The aforementioned statistical bloats expand annually due to births, hence the widening 1.15 million gap in Judea and Samaria in 2016, which consists of:
*400,000 overseas residents, as reaffirmed by Hassan Ilwi, the Palestinian Undersecretary of the Interior: “Since 1995, we have registered about 100,000 children born abroad.”
*300,000 Jerusalem Arabs, who bear Israeli ID cards are doubly-counted as Israelis and as West Bankers.
*240,000 net-emigration of Judea and Samaria Arabs has been documented by Israel’s Border Police since the 1997 Palestinian census.
*Over 100,000 (mostly Judea and Samaria) Arabs have married Israeli Arabs since 1997, receiving Israeli ID cards, but are still (doubly) counted as West Bankers. In November, 2003, the Knesset passed a statue, terminating the automatic receipt of Israeli ID cards upon marrying an Israeli citizen.

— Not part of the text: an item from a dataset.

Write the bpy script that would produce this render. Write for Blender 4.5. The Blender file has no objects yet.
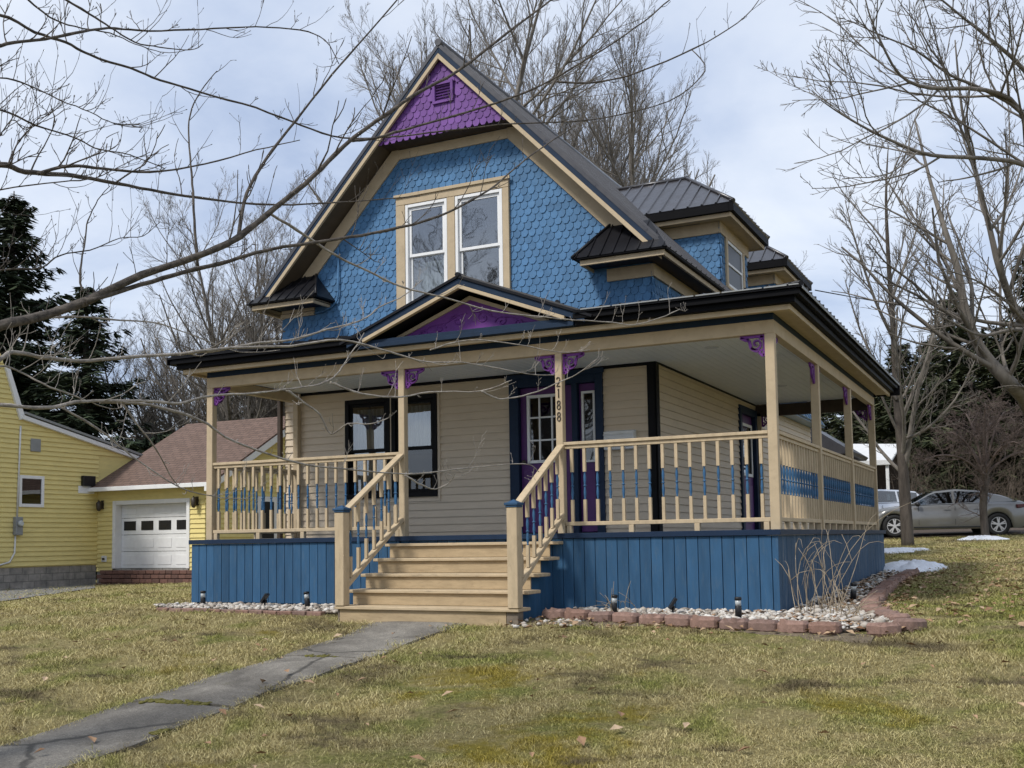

*110,000 result from an inherent under-documentation of deaths (represented by the inclusion of Arabs born in 1847 in the June 2007 census…) and over-documentation of births (represented by a World Bank study, documenting a 32% gap between its own births documentation and the PCBS’ births statistics).
In 2016, Israel’s Jewish fertility rate (3.15 births per woman) is higher than all Arab countries, other than Sudan, Yemen and Iraq, reflected in a unique 75% increase in the number of births from 1995 (80,400) to 2015 (139,000), irrespective of the moderate decline in the fertility of the ultra-orthodox women, but due to the unprecedentedly robust secular (Yuppie) fertility. The norm of 1-2 births per woman among secular folks, twenty years ago, has now shifted into a norm of 3-4 births!
Recent demographic trends expose the unreliability of Palestinian statistics. They bode-well for Israel’s posture in the negotiation process with the Palestinian Authority, but mostly for Israel’s economy and national security, which will benefit from an exceptionally high natural growth (quantitatively and qualitatively), compared to all other advanced economies, which may have to rely on foreign workers in order to sustain their economic growth.